** start of Record list **

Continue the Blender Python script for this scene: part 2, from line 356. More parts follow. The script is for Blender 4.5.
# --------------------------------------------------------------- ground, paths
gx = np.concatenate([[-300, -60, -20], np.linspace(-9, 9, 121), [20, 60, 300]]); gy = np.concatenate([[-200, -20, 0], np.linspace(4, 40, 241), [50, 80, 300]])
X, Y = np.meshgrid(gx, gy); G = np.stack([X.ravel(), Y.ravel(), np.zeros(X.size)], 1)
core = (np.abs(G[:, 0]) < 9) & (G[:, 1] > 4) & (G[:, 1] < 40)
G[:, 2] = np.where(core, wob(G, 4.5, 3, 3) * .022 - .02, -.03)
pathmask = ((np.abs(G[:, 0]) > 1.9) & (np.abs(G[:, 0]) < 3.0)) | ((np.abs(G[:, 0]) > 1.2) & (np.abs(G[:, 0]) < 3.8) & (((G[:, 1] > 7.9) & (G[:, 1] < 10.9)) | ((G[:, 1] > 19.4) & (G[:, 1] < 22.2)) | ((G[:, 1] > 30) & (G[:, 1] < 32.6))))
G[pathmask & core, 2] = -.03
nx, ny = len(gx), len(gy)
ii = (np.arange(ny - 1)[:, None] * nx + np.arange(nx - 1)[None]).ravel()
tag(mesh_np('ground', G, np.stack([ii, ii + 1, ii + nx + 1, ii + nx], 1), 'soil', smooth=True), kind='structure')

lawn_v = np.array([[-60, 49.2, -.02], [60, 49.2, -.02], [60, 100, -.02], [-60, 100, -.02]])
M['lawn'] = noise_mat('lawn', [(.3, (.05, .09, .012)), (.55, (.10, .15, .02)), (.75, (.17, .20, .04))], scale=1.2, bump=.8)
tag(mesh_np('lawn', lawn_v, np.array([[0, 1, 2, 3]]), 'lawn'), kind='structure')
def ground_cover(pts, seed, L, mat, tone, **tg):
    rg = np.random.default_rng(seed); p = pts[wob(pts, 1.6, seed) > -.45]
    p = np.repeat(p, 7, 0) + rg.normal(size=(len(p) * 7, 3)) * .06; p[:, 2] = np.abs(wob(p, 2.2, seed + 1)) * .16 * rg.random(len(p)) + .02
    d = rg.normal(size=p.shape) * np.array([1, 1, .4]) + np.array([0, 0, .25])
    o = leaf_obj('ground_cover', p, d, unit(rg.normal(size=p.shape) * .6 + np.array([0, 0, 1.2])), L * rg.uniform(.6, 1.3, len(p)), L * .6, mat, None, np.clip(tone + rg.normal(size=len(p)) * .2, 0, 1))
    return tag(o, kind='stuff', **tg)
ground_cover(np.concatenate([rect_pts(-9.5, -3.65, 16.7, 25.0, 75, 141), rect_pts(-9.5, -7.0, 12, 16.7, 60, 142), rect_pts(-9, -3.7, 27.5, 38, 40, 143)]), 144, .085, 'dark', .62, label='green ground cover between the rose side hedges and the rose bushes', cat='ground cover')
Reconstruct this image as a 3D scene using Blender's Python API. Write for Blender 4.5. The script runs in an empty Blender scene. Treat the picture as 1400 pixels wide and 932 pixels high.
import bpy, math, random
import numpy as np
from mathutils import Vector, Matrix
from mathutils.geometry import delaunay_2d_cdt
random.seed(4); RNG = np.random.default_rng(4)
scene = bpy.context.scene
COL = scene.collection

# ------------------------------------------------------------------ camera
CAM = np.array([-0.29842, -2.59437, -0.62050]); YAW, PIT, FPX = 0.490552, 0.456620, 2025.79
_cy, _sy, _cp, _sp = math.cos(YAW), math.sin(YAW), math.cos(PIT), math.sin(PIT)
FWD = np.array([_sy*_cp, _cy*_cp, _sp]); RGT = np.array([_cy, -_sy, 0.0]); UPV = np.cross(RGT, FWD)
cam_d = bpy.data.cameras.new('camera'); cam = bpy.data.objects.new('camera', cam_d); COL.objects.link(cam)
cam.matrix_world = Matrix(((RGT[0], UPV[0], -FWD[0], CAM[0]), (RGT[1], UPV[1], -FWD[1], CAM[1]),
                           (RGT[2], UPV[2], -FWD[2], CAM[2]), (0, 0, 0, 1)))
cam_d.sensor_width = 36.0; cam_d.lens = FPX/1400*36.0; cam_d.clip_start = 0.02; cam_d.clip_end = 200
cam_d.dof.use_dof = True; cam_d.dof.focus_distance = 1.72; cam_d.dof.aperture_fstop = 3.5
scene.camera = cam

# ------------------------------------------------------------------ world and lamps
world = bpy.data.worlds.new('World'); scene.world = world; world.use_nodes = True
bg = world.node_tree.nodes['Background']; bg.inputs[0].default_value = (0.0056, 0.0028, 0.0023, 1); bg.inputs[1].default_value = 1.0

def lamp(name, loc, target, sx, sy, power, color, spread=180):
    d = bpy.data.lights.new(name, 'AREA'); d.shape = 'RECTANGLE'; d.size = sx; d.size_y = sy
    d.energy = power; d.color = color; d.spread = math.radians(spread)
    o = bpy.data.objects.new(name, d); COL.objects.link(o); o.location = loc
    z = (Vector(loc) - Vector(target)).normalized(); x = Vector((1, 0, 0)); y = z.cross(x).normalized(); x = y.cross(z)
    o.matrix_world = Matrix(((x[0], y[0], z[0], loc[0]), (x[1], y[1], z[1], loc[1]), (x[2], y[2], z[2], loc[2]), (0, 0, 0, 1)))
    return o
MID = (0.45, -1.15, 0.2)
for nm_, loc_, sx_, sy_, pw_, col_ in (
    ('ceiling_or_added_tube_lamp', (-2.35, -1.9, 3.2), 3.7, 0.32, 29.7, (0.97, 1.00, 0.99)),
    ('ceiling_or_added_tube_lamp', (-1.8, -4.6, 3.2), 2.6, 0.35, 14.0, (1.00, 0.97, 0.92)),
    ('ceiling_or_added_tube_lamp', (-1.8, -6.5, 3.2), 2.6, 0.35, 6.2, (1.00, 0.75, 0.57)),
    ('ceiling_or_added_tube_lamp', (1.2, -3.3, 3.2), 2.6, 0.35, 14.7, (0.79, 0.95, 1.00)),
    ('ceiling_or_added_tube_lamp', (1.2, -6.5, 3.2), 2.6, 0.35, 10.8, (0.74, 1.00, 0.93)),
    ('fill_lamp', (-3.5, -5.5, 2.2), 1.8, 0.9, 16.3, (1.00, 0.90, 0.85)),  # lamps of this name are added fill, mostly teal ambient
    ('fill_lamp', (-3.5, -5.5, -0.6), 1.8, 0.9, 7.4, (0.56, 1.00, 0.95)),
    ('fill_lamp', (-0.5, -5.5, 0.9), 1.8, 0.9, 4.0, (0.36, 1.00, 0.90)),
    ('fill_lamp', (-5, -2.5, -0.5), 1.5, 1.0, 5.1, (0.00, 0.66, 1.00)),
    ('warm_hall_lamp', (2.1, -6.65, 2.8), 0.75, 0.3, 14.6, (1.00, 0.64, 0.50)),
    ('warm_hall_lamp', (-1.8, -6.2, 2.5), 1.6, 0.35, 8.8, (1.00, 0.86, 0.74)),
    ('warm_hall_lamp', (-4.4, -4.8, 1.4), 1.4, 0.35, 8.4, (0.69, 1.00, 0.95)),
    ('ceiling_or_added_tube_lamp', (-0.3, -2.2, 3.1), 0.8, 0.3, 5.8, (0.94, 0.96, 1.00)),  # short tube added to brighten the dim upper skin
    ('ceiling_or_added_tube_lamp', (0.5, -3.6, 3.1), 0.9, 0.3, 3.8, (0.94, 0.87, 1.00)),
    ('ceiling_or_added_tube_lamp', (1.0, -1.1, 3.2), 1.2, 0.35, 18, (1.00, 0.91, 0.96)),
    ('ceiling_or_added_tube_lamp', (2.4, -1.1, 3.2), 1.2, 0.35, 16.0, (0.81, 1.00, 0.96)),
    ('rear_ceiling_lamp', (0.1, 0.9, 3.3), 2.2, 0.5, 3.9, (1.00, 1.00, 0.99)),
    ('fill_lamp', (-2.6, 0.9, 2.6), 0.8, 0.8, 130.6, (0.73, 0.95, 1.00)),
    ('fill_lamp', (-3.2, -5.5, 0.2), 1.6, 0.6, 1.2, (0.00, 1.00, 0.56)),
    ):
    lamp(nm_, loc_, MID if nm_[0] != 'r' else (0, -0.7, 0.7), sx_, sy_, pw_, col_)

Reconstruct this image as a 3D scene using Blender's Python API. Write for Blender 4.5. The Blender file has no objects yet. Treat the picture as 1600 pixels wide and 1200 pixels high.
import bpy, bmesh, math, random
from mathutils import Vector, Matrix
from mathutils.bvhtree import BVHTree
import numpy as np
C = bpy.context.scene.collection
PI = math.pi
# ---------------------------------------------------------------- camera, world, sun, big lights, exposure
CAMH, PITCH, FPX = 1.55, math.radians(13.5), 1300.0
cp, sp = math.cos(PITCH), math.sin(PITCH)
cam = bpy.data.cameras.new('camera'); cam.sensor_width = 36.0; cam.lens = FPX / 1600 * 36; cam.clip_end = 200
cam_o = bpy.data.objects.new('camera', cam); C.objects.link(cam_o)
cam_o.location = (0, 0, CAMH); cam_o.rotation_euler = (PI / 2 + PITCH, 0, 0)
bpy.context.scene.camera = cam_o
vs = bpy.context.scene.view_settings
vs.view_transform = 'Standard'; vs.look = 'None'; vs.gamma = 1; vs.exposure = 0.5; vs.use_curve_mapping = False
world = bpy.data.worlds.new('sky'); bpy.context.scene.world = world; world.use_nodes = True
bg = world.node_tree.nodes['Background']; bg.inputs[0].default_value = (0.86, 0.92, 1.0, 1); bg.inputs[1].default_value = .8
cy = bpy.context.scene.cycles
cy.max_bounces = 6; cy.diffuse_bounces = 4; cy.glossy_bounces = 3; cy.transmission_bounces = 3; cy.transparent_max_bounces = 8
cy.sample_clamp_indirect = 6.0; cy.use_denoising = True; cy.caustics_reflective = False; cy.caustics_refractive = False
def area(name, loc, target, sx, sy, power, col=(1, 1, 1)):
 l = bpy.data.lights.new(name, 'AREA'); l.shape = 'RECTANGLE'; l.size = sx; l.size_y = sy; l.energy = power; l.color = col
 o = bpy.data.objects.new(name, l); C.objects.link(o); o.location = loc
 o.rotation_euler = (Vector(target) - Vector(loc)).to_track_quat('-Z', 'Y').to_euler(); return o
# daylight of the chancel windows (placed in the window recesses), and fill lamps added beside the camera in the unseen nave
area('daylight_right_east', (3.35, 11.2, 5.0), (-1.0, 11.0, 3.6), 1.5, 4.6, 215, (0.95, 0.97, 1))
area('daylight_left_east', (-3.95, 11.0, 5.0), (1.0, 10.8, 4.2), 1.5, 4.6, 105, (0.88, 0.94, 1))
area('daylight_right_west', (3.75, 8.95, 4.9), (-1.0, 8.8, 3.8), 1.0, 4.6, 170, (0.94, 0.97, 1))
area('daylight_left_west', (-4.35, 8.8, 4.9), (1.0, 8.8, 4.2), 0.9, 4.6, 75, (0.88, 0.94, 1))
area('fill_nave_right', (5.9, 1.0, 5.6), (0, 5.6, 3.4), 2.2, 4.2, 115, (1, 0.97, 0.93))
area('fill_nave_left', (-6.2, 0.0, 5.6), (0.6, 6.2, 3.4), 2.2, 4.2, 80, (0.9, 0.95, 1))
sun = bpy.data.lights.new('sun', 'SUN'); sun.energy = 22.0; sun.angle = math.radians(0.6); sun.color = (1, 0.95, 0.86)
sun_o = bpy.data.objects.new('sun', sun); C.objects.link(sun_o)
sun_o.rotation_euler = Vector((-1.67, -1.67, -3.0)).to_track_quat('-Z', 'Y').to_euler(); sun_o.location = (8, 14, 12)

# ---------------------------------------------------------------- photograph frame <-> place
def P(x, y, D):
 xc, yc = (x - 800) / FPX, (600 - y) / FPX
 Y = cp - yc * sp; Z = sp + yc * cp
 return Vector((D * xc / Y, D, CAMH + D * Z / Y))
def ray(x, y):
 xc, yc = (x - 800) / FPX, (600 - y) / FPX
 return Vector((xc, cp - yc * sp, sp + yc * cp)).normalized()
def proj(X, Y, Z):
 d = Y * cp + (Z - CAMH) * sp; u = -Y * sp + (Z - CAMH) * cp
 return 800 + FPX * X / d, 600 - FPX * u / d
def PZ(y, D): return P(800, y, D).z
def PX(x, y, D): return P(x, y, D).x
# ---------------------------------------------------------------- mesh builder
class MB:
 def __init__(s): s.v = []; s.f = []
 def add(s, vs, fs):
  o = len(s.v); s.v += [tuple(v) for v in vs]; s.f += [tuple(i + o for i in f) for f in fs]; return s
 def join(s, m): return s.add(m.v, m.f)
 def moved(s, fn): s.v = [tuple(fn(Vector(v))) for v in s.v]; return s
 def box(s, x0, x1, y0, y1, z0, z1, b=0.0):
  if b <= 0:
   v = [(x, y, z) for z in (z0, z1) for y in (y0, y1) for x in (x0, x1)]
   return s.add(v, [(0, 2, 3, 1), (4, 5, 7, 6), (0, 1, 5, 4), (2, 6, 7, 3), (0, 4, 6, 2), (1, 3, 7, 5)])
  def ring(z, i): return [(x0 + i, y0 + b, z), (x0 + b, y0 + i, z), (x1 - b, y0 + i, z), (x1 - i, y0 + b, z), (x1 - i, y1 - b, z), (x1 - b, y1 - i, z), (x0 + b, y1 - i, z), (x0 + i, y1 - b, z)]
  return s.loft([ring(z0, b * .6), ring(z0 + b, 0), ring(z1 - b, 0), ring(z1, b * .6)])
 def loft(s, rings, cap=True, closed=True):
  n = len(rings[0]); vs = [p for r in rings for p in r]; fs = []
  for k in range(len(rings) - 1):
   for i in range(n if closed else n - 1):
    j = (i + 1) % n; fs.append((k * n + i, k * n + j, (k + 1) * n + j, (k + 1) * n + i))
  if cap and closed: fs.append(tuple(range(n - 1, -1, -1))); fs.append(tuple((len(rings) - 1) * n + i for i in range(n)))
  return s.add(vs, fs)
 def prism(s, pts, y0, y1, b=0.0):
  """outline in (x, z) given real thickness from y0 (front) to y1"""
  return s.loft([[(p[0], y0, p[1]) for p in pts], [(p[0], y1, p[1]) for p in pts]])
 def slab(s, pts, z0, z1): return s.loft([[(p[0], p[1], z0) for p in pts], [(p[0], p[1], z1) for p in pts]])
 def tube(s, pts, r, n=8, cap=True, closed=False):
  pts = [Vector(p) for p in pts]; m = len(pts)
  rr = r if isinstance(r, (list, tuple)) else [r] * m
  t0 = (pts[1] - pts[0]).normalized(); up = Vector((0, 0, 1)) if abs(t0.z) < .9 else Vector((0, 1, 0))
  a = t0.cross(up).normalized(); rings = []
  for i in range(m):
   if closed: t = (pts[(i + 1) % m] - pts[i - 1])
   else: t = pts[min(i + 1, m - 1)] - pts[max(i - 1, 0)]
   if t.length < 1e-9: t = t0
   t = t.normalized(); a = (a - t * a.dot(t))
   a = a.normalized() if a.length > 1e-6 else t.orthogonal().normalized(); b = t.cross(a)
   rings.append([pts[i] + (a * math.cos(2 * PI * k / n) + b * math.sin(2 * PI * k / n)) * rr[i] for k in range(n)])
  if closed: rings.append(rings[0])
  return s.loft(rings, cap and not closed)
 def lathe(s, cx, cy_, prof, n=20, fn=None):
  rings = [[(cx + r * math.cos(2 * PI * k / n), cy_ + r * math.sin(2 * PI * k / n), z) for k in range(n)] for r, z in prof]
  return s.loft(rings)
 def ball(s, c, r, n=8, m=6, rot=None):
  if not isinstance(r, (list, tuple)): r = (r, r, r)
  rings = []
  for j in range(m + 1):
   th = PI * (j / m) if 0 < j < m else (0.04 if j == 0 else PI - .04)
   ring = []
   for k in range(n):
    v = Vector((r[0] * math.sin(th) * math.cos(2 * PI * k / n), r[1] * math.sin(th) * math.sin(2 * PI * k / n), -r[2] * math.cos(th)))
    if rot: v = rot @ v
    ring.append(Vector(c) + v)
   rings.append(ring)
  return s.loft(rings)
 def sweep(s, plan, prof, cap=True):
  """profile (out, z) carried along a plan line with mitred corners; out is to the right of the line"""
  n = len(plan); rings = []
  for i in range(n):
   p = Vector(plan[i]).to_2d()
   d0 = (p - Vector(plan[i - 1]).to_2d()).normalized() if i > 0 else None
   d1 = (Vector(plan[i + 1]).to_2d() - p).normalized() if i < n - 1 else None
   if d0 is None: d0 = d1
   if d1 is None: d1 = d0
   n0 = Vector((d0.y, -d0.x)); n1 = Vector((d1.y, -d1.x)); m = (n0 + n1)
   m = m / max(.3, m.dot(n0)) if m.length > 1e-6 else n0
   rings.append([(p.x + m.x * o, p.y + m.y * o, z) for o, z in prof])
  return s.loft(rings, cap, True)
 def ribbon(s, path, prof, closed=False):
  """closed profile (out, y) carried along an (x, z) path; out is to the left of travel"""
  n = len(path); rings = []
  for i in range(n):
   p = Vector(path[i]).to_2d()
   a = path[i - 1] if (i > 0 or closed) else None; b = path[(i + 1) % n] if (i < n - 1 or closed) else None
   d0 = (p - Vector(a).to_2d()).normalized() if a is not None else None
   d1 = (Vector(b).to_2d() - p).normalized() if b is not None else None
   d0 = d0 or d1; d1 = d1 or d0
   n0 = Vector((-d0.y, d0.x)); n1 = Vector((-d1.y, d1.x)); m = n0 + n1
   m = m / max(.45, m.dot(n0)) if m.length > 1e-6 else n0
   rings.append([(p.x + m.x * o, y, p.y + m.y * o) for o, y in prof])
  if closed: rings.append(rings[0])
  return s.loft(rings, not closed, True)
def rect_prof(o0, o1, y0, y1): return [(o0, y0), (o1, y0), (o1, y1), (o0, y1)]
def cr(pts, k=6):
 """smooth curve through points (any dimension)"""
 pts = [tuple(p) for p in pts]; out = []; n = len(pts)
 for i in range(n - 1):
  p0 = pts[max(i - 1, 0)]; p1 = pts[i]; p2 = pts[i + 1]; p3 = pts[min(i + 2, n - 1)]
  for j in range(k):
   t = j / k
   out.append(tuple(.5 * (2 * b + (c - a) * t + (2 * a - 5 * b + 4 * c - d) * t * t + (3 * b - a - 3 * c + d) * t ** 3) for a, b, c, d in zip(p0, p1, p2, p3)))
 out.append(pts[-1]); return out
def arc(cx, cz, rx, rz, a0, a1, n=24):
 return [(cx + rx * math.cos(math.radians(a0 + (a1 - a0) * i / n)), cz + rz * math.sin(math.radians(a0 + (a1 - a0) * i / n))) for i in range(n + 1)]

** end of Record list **

Exercise instructions:
From the listing above, copy out each line where the word "pixels" appears.

Correct response:
Reconstruct this image as a 3D scene using Blender's Python API. Write for Blender 4.5. The script runs in an empty Blender scene. Treat the picture as 1400 pixels wide and 932 pixels high.
Reconstruct this image as a 3D scene using Blender's Python API. Write for Blender 4.5. The Blender file has no objects yet. Treat the picture as 1600 pixels wide and 1200 pixels high.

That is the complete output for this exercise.